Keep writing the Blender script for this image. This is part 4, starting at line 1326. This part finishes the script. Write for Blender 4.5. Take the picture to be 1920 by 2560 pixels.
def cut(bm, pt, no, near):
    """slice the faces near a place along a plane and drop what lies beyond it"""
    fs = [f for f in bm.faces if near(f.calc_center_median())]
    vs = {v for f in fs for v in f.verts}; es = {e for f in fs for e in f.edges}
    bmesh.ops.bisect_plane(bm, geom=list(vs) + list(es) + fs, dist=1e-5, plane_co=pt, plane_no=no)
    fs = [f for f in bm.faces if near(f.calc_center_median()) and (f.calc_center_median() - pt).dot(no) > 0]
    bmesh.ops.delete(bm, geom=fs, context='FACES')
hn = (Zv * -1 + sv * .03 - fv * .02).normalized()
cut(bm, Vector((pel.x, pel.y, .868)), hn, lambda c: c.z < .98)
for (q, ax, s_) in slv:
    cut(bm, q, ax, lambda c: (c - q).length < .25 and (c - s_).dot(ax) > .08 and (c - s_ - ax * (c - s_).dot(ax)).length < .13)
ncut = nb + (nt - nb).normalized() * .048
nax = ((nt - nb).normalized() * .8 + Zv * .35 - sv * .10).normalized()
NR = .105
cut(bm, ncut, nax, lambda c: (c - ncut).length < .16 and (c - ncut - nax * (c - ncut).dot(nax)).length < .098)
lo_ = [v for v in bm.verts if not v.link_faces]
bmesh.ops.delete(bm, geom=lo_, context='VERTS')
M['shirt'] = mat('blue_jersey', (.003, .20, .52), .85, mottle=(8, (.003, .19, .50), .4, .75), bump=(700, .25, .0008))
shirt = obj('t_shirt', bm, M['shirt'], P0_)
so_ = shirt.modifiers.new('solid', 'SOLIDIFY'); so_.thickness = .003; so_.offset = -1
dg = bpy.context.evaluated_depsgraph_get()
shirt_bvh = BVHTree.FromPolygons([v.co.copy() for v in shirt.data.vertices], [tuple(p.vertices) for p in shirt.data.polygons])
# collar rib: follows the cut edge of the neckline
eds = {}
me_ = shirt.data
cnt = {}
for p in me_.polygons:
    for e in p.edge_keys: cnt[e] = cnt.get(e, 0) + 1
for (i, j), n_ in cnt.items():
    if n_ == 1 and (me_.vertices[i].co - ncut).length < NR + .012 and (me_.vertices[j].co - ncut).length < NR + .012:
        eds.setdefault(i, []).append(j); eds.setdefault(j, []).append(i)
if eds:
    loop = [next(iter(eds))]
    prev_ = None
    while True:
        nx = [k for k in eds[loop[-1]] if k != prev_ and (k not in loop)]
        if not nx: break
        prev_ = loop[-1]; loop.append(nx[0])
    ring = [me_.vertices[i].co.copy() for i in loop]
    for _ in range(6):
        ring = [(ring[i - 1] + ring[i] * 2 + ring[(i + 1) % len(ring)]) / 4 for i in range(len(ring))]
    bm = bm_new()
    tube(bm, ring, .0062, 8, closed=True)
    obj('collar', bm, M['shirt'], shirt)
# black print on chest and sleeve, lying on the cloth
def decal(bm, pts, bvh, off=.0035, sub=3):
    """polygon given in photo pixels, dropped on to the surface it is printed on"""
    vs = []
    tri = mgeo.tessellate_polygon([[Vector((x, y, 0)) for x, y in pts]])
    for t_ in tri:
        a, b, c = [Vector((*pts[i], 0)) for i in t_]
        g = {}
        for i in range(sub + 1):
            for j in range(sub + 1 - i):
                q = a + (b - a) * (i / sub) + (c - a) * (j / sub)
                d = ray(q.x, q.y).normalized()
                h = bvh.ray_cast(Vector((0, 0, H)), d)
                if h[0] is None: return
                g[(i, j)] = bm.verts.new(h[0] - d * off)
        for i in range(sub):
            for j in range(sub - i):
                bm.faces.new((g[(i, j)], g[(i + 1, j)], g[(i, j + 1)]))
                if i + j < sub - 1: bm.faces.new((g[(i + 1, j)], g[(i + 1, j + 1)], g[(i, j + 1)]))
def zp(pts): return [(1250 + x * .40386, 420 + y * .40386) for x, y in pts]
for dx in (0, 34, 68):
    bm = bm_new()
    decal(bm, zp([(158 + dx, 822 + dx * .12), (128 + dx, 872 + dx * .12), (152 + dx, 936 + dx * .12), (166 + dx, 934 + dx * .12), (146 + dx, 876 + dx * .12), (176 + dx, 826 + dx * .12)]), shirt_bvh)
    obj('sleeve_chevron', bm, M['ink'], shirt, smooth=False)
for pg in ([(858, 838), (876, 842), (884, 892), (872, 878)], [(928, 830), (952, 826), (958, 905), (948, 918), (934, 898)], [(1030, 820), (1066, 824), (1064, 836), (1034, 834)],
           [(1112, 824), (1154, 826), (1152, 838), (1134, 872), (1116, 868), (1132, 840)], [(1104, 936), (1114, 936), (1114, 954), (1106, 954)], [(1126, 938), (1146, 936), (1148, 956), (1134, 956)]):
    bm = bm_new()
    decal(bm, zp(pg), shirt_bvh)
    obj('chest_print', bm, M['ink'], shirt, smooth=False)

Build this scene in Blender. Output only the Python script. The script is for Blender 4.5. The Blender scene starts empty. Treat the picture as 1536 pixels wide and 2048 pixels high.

———

### The request
Extract each line from the entries above that contains the string "this".

### Exercise answer
Keep writing the Blender script for this image. This is part 4, starting at line 1326. This part finishes the script. Write for Blender 4.5. Take the picture to be 1920 by 2560 pixels.
Build this scene in Blender. Output only the Python script. The script is for Blender 4.5. The Blender scene starts empty. Treat the picture as 1536 pixels wide and 2048 pixels high.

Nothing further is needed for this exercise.